Sunday, November 12, 2006

Stellenbosch: A Mini-Rainforest, A Monument, A Struggle Between Tact and Curiosity

This little bioecosystem, which might have looked more at home in Central America, was in fact right at the foot of the Afrikaans Monument, a tubular concrete totem that would have looked at home in an aquarium surrounded by sea monkeys.

My disposable camera couldn't quite capture the towering structure itself. And given my limited knowledge of the country's past, I felt a little weird being there in the first place. Was such a monument a good idea?

I recalled hearing that vacation time brought many of township residents to the previously all-white public beaches. No worries about such a crowd flocking here, I guessed.
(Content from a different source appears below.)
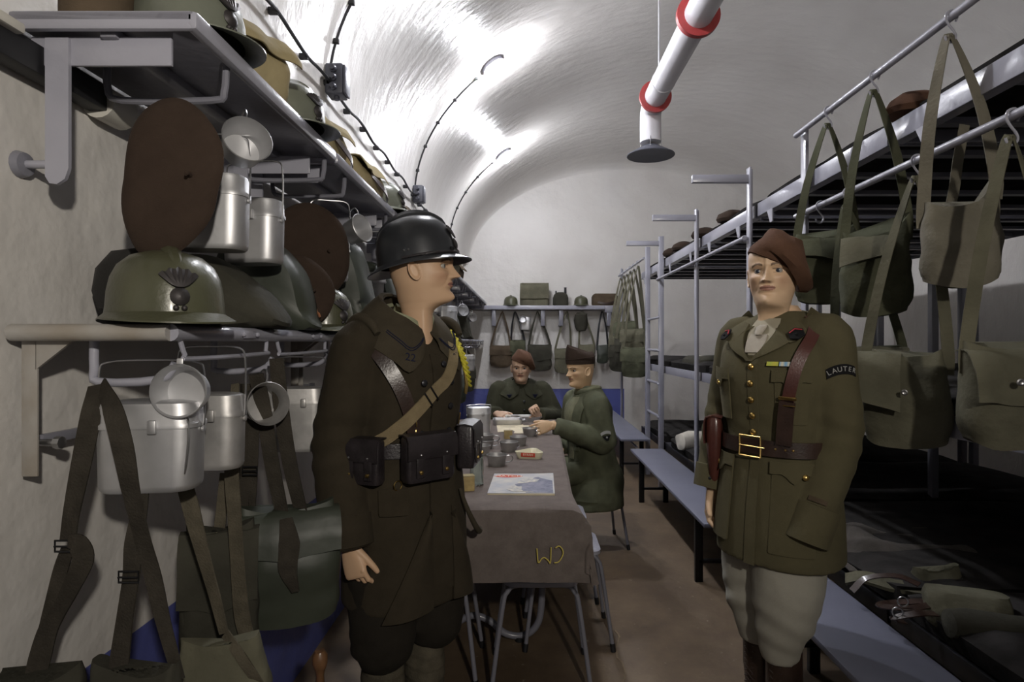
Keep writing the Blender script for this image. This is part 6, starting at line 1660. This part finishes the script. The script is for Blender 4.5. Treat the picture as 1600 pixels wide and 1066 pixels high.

As the tour guide continued, I tried to follow along and keep an open mind. This represented the language of the residents I'd previously mistaken for German tourists, most of whom had just gone about their business and lived their lives, about as involved in political decisions as I am with the daily policy workings of my government.

But surely the monument had caused some controversy. I was curious. I wanted to ask. But, like with many of my visits to foreign countries, I tempered this with a desire not to be rude. There was probably much under the surface a tourist couldn't grasp, and would look like a moron or oaf asking, particularly given that "moron" and "oaf" are common stereotypes of the US passport-holder.

"*Meh*," I eventually thought and wandered off to look at the foliage.

The guide saw me sneak off and deftly corraled the tour and his well-informed exposition in that direction. Botany, indeed safer ground.